15. A cathode ray tube according to Claim 2, further comprising an insulating sheet formed of an insulating material and adapted to cover the surface of said stress resistant frame facing the outside of said cathode ray tube, said insulating sheet covering said funnel formed integrally with said stress resistant frame.

16. A cathode ray tube according to Claim 14, further comprising an insulating sheet formed of an insulating material and adapted to cover the surface of said stress resistant frame facing the outside of said cathode ray tube, said insulating sheet covering said funnel formed integrally with said stress resistant frame.

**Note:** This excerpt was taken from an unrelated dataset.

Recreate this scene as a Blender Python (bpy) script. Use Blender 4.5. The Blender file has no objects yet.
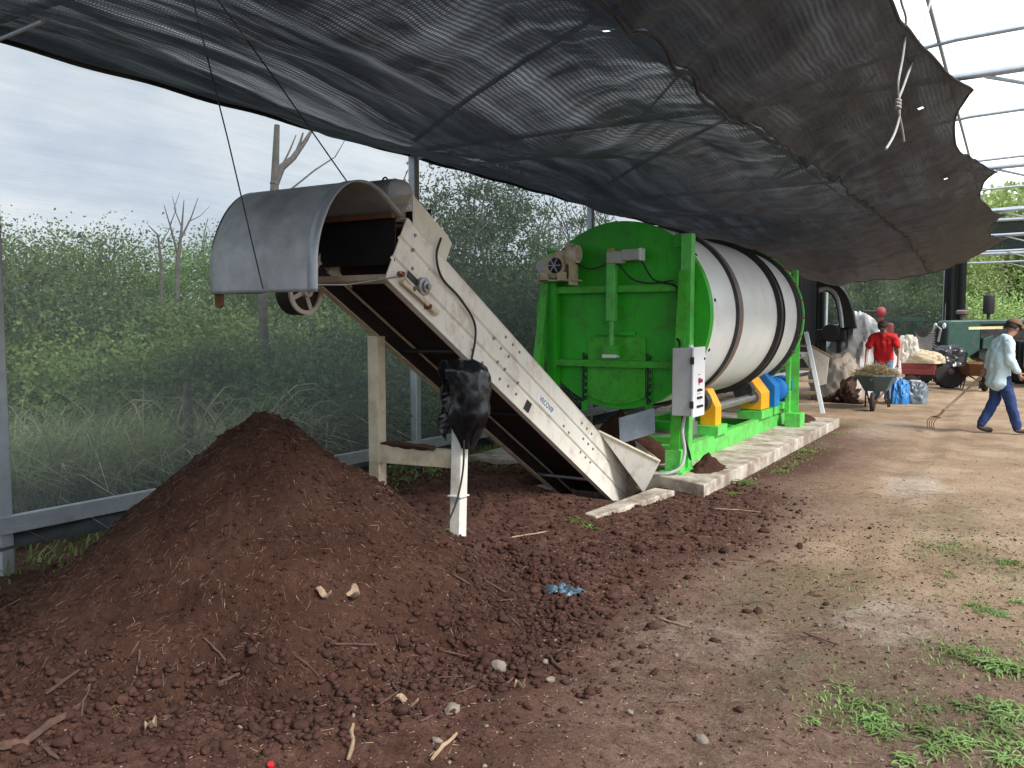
import bpy, bmesh, math, random
import numpy as np
from mathutils import Vector, Matrix, noise
rnd = random.Random(7)
rs = np.random.RandomState(11)
sc = bpy.context.scene
COL = sc.collection
PI = math.pi
R = math.radians
V = Vector

# ------------------------------------------------------------------ camera
CF, CH = 850.0, 1.6
pitch = math.atan((384 - 325) / CF)
yaw = R(30.5)
Fv = V((-math.sin(yaw) * math.cos(pitch), math.cos(yaw) * math.cos(pitch), -math.sin(pitch)))
Rv = V((math.cos(yaw), math.sin(yaw), 0))
Uv = Rv.cross(Fv)
cam = bpy.data.cameras.new('camera'); cam_o = bpy.data.objects.new('camera', cam); COL.objects.link(cam_o)
cam.sensor_width = 36; cam.lens = 36 * CF / 1024; cam.clip_end = 600; cam.clip_start = .05
m3 = Matrix((Rv, Uv, -Fv)).transposed()
cam_o.matrix_world = Matrix.Translation((0, 0, CH)) @ m3.to_4x4()
sc.camera = cam_o

def at(px, py, axis, val):
    """the point on the plane axis = val that the pixel looks at (used to read real positions off known planes)"""
    d = Fv + Rv * ((px - 512) / CF) + Uv * ((384 - py) / CF)
    o = V((0, 0, CH)); t = (val - o[axis]) / d[axis]
    return o + d * t

# ------------------------------------------------------------------ materials
def nd(nt, t, **k):
    n = nt.nodes.new(t)
    for a, b in k.items(): setattr(n, a, b)
    return n
def coords(nt, scale=(1, 1, 1), kind='Object'):
    tc = nd(nt, 'ShaderNodeTexCoord'); mp = nd(nt, 'ShaderNodeMapping'); mp.inputs['Scale'].default_value = scale
    nt.links.new(tc.outputs[kind], mp.inputs['Vector']); return mp.outputs[0]
def world_coords(nt, scale=(1, 1, 1)):
    g = nd(nt, 'ShaderNodeNewGeometry'); mp = nd(nt, 'ShaderNodeMapping'); mp.inputs['Scale'].default_value = scale
    nt.links.new(g.outputs['Position'], mp.inputs['Vector']); return mp.outputs[0]
def tex_noise(nt, vec, scale, detail=4, rough=.6):
    n = nd(nt, 'ShaderNodeTexNoise'); n.inputs['Scale'].default_value = scale; n.inputs['Detail'].default_value = detail
    n.inputs['Roughness'].default_value = rough; nt.links.new(vec, n.inputs['Vector']); return n.outputs['Fac']
def ramp(nt, fac, stops):
    r = nd(nt, 'ShaderNodeValToRGB'); e = r.color_ramp.elements
    e[0].position = stops[0][0]; e[0].color = (*stops[0][1], 1) if len(stops[0][1]) == 3 else stops[0][1]
    e[1].position = stops[-1][0]; e[1].color = (*stops[-1][1], 1) if len(stops[-1][1]) == 3 else stops[-1][1]
    for p, c in stops[1:-1]:
        x = e.new(p); x.color = (*c, 1)
    nt.links.new(fac, r.inputs[0]); return r.outputs[0]
def mixc(nt, fac, a, b, mode='MIX'):
    m = nd(nt, 'ShaderNodeMix', data_type='RGBA', blend_type=mode)
    for s, v in ((0, fac), (6, a), (7, b)):
        if hasattr(v, 'is_linked'): nt.links.new(v, m.inputs[s])
        elif s == 0: m.inputs[s].default_value = v
        else: m.inputs[s].default_value = (*v, 1)
    return m.outputs[2]
def math_n(nt, op, a, b=0.0):
    m = nd(nt, 'ShaderNodeMath', operation=op)
    for i, v in enumerate((a, b)):
        if hasattr(v, 'is_linked'): nt.links.new(v, m.inputs[i])
        else: m.inputs[i].default_value = v
    return m.outputs[0]
MATS = {}
def mat(name, col, rough=.6, metal=0., var=.18, scale=6, bump=0., bscale=60, dirt=None, dirt_amt=.5, dscale=3, spec=.5, coat=0., streak=0., scol=(.09, .05, .03)):
    if name in MATS: return MATS[name]
    m = bpy.data.materials.new(name); m.use_nodes = True; nt = m.node_tree; b = nt.nodes['Principled BSDF']
    v = world_coords(nt)
    n = tex_noise(nt, v, scale, 5)
    lo = tuple(max(0, c * (1 - var)) for c in col); hi = tuple(min(1, c * (1 + var)) for c in col)
    c = ramp(nt, n, [(.3, lo), (.7, hi)])
    if streak:
        sn = tex_noise(nt, world_coords(nt, (1, 1, .10)), 22, 5, .65); sm = tex_noise(nt, v, 1.8, 3)
        c = mixc(nt, math_n(nt, 'MULTIPLY', ramp(nt, sn, [(.55, (0,) * 3), (.70, (streak,) * 3)]), ramp(nt, sm, [(.42, (0,) * 3), (.58, (1,) * 3)])), c, scol)
        cn_ = tex_noise(nt, v, 55, 3, .8); c = mixc(nt, ramp(nt, cn_, [(.70, (0,) * 3), (.73, (.8,) * 3)]), c, (.06, .035, .022))
    if dirt:
        dn = tex_noise(nt, v, dscale, 8, .7)
        c = mixc(nt, ramp(nt, dn, [(.62 - dirt_amt * .3, (0, 0, 0)), (.72 - dirt_amt * .18, (dirt_amt,) * 3)]), c, dirt)
    nt.links.new(c, b.inputs['Base Color'])
    b.inputs['Roughness'].default_value = rough; b.inputs['Metallic'].default_value = metal
    b.inputs['Specular IOR Level'].default_value = spec
    if coat: b.inputs['Coat Weight'].default_value = coat
    rn = tex_noise(nt, v, scale * 4, 4)
    rr = nd(nt, 'ShaderNodeMapRange'); nt.links.new(rn, rr.inputs[0]); rr.inputs[3].default_value = max(.05, rough - .12); rr.inputs[4].default_value = min(1, rough + .15)
    nt.links.new(rr.outputs[0], b.inputs['Roughness'])
    if bump:
        bp = nd(nt, 'ShaderNodeBump'); bp.inputs['Strength'].default_value = bump; bp.inputs['Distance'].default_value = .01
        nt.links.new(tex_noise(nt, v, bscale, 6, .7), bp.inputs['Height']); nt.links.new(bp.outputs[0], b.inputs['Normal'])
    MATS[name] = m; return m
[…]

17. A cathode ray tube according to Claim 16, wherein the thermal expansion coefficient of said panel is substantially equal to that of said stress resistant frame, the joining of said panel and said stress resistant frame being effected at a portion where the tensile stress occurring due to the evacuation of the interior of said cathode ray tube is sufficiently small, and a groove for imparting resiliency to said stress resistant frame being provided on the inner side of said L-shaped bend of said stress resistant frame.

18. A cathode ray tube according to Claim 16, wherein the thermal expansion coefficient of said panel is substantially equal to that of said stress resistant frame, the joining of said panel and said stress resistant frame being effected at a portion where the tensile stress occurring due to the evacuation of the interior of said cathode ray tube is sufficiently small, and a front glass plate being disposed on the front surface of said face plate so as to prevent the scattering of fragments when said face plate is broken.

19. A cathode ray tube according to Claim 18, wherein one end of said stress resistant frame extends partially over said panel.

20. A cathode ray tube according to Claim 19, wherein a groove for imparting resiliency to said stress resistant frame being provided on the inner side of said L-shaped bend of said stress resistant frame.